I wanted to write something last week, in fact I actually began writing a piece the night the story broke, but then when I awoke the following day and read through the social networking feeds, a seed of doubt set in. Amongst the outpourings of RIPs and testimonies there was also (as we’ve unfortunately grown accustomed to) a voice of indifference and cynicism towards the situation, some justifiable and others just vile.
However they did make me think and delay writing… I’ve never worked with her and I’m not a vocalist. I had to question myself… Was I a huge fan?

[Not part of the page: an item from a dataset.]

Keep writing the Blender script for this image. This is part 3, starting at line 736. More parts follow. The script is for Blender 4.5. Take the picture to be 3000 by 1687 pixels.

In 1985 whilst watching Jonathan King’s Entertainment USA, he played a snippet from Whitney Houston’s “Saving All My Love”, explaining who she was and how big the tune was. I was transfixed for the few seconds it was on, and sat and watched the rest of the program hoping they would end the show playing out the video in it’s entirety. Luckily I was taping the program and they did.

I watched the video over and over again. The song was amazing, she was beautiful, and her voice had an effortless perfection to it. I was a fan. I had a crush.

The next day after school I was at the record shop getting the 12” on import and running home to blast it out on my Dad’s system. I wanted him to hear it. This was the first R&B ballad I’d ever bought. “Yes Dad, your son is buying big people tunes, come and have a listen and see how I’m an adult now” I thought to myself.

Not long after the tune finally hit the UK and Whitney started to appear in all the music magazines, before long she became the first Sista on a poster on my bedroom wall.

This is all occurring at a time when I’m starting to take an interest in music. There’s a developing love of jazz, an interest in keyboards, an interest in beats and drum machines, a curiosity of how it’s all put together and works etc, but no real desire to be an artist. I had no idea where all these interests could lead. In fact my head was looking in a slightly different (but still creative) direction.

With the crush approaching obsession levels the video was now getting played in full in the UK and after watching it many times, I asked my Father a question…

“Who is the guy in the video she falls in love with?”

“He’s the producer” he replied.

“What does he do?” I continued to question, and so my Father began to break down what a producer did. I took it all in and digested it for a bit. I had another question…

“So if I became a really good producer. There’s a chance I could get to work with Whitney and she might fall for me?”

My Father smiled and said “Well I guess if you look at it that way it’s possible”

And that’s where the seeds were sown for me to go down the production path. There are other moments I can pin point about what made me want to go into music, what made me choose piano/keyboards as a main instrument, the ingredients that shape my influences towards beats, my attitude towards song writing, playing live etc, but that’s the moment when the concept of production and the producer was put into my head.

So it could be said, and I will say that I have to thank Whitney for leading me towards being a producer.

As Whitney’s career kicked on from that point I continued to be a huge fan for a few albums, went to her concerts at Wembley, bought more posters etc, but I was getting older. My tastes were changing, the scene was changing, and Whitney wasn’t really giving me the material I wanted to hear. Sure it was all perfectly executed, but it wasn’t for me. Hip-Hop was marrying itself to R&B to such an extent that the lines were becoming blurred. The R&B sound was evolving.

To be honest, I didn’t really pay Whitney any serious attention again until 1998 when she came out with the “My Love Is Your Love” album. That was the album I had been waiting for her to make.

And once again her work became both influencial and inspirational to me as I was now an up and coming producer in the middle of working on Jamelia’s first album “Drama”. I will never deny that the work she did with Rodney Jerkins on that album played a major part in helping me develop my sound to the extent that the following year I had my first official Top Forty entry with “I do”.

And now, with her passing I am reminded of where it all started, of my beginnings and what has caused me to take certain paths. Even the amazing funeral that has taken place over the weekend has served as a reminder of gospel roots. It’s ironic finding the beginning at the end.

So was I a huge fan all throughout her career? At times I was a huge fan, but I was always a fan. I may not have worked with her and I‘m not a vocalist, but she has still played a huge part in my career.

And for that I am eternally grateful.

Thank you Whitney Houston, may you Rest In Peace.